<<<<

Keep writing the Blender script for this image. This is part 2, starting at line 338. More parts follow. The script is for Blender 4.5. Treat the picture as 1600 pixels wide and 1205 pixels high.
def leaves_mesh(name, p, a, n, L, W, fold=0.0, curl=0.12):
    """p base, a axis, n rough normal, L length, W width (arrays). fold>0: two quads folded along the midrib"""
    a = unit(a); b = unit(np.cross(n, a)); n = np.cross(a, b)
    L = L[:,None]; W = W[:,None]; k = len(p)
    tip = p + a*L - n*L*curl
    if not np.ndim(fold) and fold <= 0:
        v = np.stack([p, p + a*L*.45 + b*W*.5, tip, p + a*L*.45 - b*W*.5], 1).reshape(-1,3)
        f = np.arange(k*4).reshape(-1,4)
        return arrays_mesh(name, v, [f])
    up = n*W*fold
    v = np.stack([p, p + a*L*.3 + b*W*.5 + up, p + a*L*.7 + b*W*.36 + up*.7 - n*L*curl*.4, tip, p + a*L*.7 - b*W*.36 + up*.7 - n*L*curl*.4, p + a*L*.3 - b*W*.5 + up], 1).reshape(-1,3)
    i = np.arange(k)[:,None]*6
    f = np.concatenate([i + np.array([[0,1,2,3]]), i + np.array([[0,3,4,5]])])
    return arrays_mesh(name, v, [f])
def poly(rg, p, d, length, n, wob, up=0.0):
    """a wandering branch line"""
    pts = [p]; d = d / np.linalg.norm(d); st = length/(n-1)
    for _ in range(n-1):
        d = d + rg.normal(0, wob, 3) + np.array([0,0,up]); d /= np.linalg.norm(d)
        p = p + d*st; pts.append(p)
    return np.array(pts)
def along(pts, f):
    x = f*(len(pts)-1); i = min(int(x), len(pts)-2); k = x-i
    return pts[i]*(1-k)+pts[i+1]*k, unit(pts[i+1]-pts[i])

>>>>

> [Aim of the exercise] Copy all data exactly, start to finish.

> [Result for this task]
Keep writing the Blender script for this image. This is part 2, starting at line 338. More parts follow. The script is for Blender 4.5. Treat the picture as 1600 pixels wide and 1205 pixels high.
def leaves_mesh(name, p, a, n, L, W, fold=0.0, curl=0.12):
    """p base, a axis, n rough normal, L length, W width (arrays). fold>0: two quads folded along the midrib"""
    a = unit(a); b = unit(np.cross(n, a)); n = np.cross(a, b)
    L = L[:,None]; W = W[:,None]; k = len(p)
    tip = p + a*L - n*L*curl
    if not np.ndim(fold) and fold <= 0:
        v = np.stack([p, p + a*L*.45 + b*W*.5, tip, p + a*L*.45 - b*W*.5], 1).reshape(-1,3)
        f = np.arange(k*4).reshape(-1,4)
        return arrays_mesh(name, v, [f])
    up = n*W*fold
    v = np.stack([p, p + a*L*.3 + b*W*.5 + up, p + a*L*.7 + b*W*.36 + up*.7 - n*L*curl*.4, tip, p + a*L*.7 - b*W*.36 + up*.7 - n*L*curl*.4, p + a*L*.3 - b*W*.5 + up], 1).reshape(-1,3)
    i = np.arange(k)[:,None]*6
    f = np.concatenate([i + np.array([[0,1,2,3]]), i + np.array([[0,3,4,5]])])
    return arrays_mesh(name, v, [f])
def poly(rg, p, d, length, n, wob, up=0.0):
    """a wandering branch line"""
    pts = [p]; d = d / np.linalg.norm(d); st = length/(n-1)
    for _ in range(n-1):
        d = d + rg.normal(0, wob, 3) + np.array([0,0,up]); d /= np.linalg.norm(d)
        p = p + d*st; pts.append(p)
    return np.array(pts)
def along(pts, f):
    x = f*(len(pts)-1); i = min(int(x), len(pts)-2); k = x-i
    return pts[i]*(1-k)+pts[i+1]*k, unit(pts[i+1]-pts[i])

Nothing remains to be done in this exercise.